Enhanced Cavity Optomechanics with Quantum-well Exciton Polaritons

TL;DR

This paper theoretically demonstrates that semiconductor microresonators with quantum wells can significantly enhance polariton-phonon interactions, enabling near-unity quantum cooperativity and affecting mechanical motion control.

Contribution

It introduces a method to boost polariton-phonon interactions in semiconductor resonators, surpassing traditional optomechanical coupling levels.

Findings

Polariton-phonon interactions are enhanced by two orders of magnitude.

Near-unity single-polariton quantum cooperativity is achievable.

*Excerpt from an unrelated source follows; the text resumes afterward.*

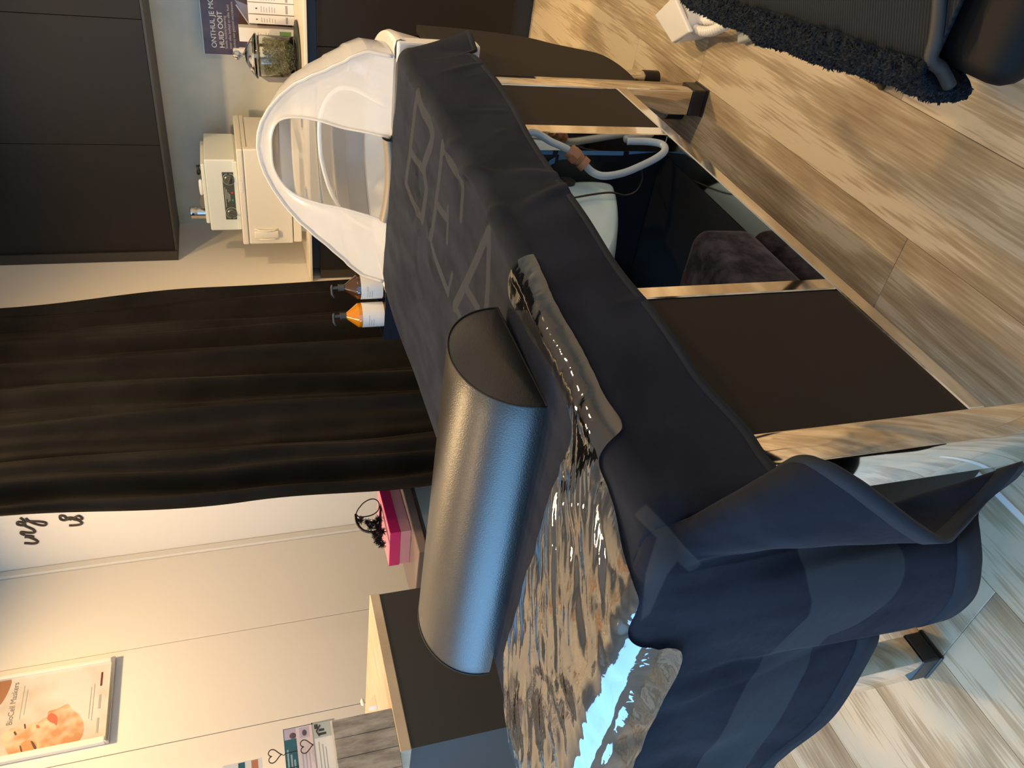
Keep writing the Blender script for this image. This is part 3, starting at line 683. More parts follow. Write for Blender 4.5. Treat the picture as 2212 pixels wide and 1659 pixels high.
# ------------------------------------------------------------------ treatment bed
bed = thing('treatment_bed', 'treatment bed with a polished steel frame and brown-black side panels under the navy towel', 'treatment bed', (0, 0, 0))
XR_, XL_ = -.633, -1.333
Y0_, Y1_ = .548, 1.982
TW = .067
def leg(x0, x1, y0, y1, z1, lab=None):
    o = MB().box((x0, y0, .048), (x1, y1, z1), .003, 2).build('leg', M_chrome, bed, angle=40)
    c = MB().box((x0-.002, y0-.002, .006), (x1+.002, y1+.002, .048), .004, 2); c.box((x0-.004, y0-.004, 0.0), (x1+.004, y1+.004, .008), .002, 1)
    c.build('foot_cap', M_blk, o)
ZR = .735
for (x0, x1) in ((XR_-TW, XR_), (XL_, XL_+TW)):
    leg(x0, x1, Y0_, .608, ZR); leg(x0, x1, 1.915, Y1_, ZR)
ZB0, ZB1 = .249, .280
BW = .045
for side, (x0, x1) in enumerate(((XR_-BW, XR_-.0005), (XL_+.0005, XL_+BW))):
    MB().box((x0, .608, ZB0), (x1, 1.915, ZB1), .002, 1).build('side_rail', M_chrome, bed)
    MB().box((x0, .608, ZR-.04), (x1, 1.915, ZR-.001), .002, 1).build('side_rail', M_chrome, bed)
    for ya, yb in ((.93, .962), (1.606, 1.648)):
        MB().box((x0, ya, ZB1), (x1, yb, ZR-.04), .002, 1).build('upright', M_chrome, bed)
    for ya, yb in ((.608, .93), (1.648, 1.915)):
        xa, xb = (x0+.01, XR_-.004) if side == 0 else (XL_+.004, x1-.01)
        MB().box((xa, ya+.001, ZB1+.0005), (xb, yb-.001, ZR-.0405)).build('side_panel', M_lap, bed)
MB().box((XL_+TW, 1.93, ZB0), (XR_-TW, 1.975, ZB1)).build('cross_rail', M_chrome, bed)
for ya, yb in ((Y0_+.005, .6), (1.93, 1.975)):
    MB().box((XL_+TW, ya, ZR-.04), (XR_-TW, yb, ZR-.001)).build('cross_rail', M_chrome, bed)
MB().box((XL_+TW+.001, .565, ZB0-.004), (XR_-TW-.001, .585, ZR-.041)).build('end_panel', M_lap, bed)
MB().box((XL_+BW+.001, .602, ZB1-.012), (XR_-BW-.001, 1.929, ZB1-.001)).build('shelf', M_blkw, bed)
for yv in (.935, 1.612): MB().box((XL_+BW+.001, yv, ZB1), (XR_-BW-.002, yv+.012, ZR-.045)).build('partition', M_blkw, bed)
MB().box((XL_+BW+.001, .962, ZB1), (XL_+BW+.012, 1.606, ZR-.2)).build('back_board', M_blkw, bed)
# vent strips seen on the far partition
M_strip = mat('strip_blue', (.10, .24, .45), .4)
def strip(pts, w_):
    P = [at(x, y, 1, 1.609) for x, y in pts]
    b = MB(); a = [Vector((p.x-w_, p.y, p.z)) for p in P]; c = [Vector((p.x+w_, p.y, p.z)) for p in P]
    b.prism(a+c[::-1], (0, .002, 0)); b.build('vent_strip', M_strip, bed)
strip([(1160, 325), (1195, 326)], .009); strip([(1206, 326), (1348, 328)], .009); strip([(1360, 327), (1420, 322)], .0075)
strip([(1175, 366), (1188, 352), (1199, 346)], .007); strip([(1207, 340), (1216, 338), (1228, 338)], .007)
# head support: brown-black box with curved lower edge
wing = [(1.984, .19), (2.06, .184), (2.13, .186), (2.185, .196), (2.222, .215), (2.25, .26), (2.29, .33), (2.34, .40), (2.385, .56), (2.40, .715), (1.984, .715)]
wy = crom([(0, a, b) for a, b in wing[:-1]], 40)
for xx in (XR_-.022, XL_+.002):
    MB().prism([(xx, p.y, p.z) for p in wy]+[(xx, 1.984, .715)], (.02, 0, 0)).build('head_support_side', M_lap, bed)
MB().prism([(XL_+.023, p.y-.012 if i > 4 else p.y, p.z+.006) for i, p in enumerate(wy)][4:]+[(XL_+.023, 2.38, .715)][:0]+[(XL_+.023, p.y-.03, p.z+.01) for p in wy[::-1][:-4]], (XR_-XL_-.046, 0, 0)).build('head_support_back', M_lap, bed)
for fx, fy in ((-.70, 2.215), (-.73, 2.03)):
    o = MB().cyl((fx, fy, .045), (fx, fy, .30), .022, .022, 24).build('round_post', M_chrome, bed, angle=40)
    MB().lathe([(.001, 0), (.024, 0), (.024, .05), (.022, .052)], (fx, fy, 0), 24).build('post_cap', M_blk, o, angle=40)
# mattress
def ztop_(y): return lin([(.40, .862), (.60, .862), (.80, .852), (1.05, .838), (1.35, .824), (1.60, .826), (1.90, .834), (2.13, .832)], y)
XMR, XML, YM0, YM1 = -.606, -1.352, .452, 2.115
def in_corner(y):
    d = max(0, y-(YM1-.09))/.09; e = max(0, (YM0+.05)-y)/.05
    return .022*d*d+.03*e*e
rows = []
for i in range(61):
    y = YM0+.003+(YM1-YM0-.006)*i/60; z = ztop_(y)-.004; c = in_corner(y)+.006; r = .03; ring = []
    xr, xl = XMR-c, XML+c
    prof = [(xl+.02, ZR+.001), (xl, ZR+.02)]+[(xl+r-r*math.cos(a), z-r+r*math.sin(a)) for a in [math.pi/2*k/6 for k in range(7)]]
    prof += [(xl+(xr-xl)*f, z) for f in (.2, .4, .6, .8)]
    prof += [(xr-r+r*math.sin(a), z-r+r*math.cos(a)) for a in [math.pi/2*k/6 for k in range(7)]]+[(xr, ZR+.02), (xr-.02, ZR+.001)]
    rows.append([(x, y, zz) for x, zz in prof])
mb = MB(); vs = mb.grid([r+[r[0]] for r in rows]); bmesh.ops.remove_doubles(mb.bm, verts=mb.bm.verts, dist=1e-5)
bmesh.ops.holes_fill(mb.bm, edges=[e for e in mb.bm.edges if e.is_boundary])
M_matt = mat('mattress_leatherette', (.014, .014, .016), .45)
mb.build('mattress', M_matt, bed, angle=50)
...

Polariton nonlinearities influence mechanical cooling and amplification.

Abstract

Semiconductor microresonators embedding quantum wells can host tightly confined and mutually interacting excitonic, optical and mechanical modes at once. We theoretically investigate the case where the system operates in the strong exciton-photon coupling regime, while the optical and excitonic resonances are parametrically modulated by the interaction with a mechanical mode. Owing to the large exciton-phonon coupling at play in semiconductors, we predict an enhancement of polariton-phonon interactions by two orders of magnitude with respect to mere optomechanical coupling: a near-unity single-polariton quantum cooperativity is within reach for current semiconductor resonator platforms. We further analyze how polariton nonlinearities affect dynamical back-action, modifying the capability to cool or amplify the mechanical motion.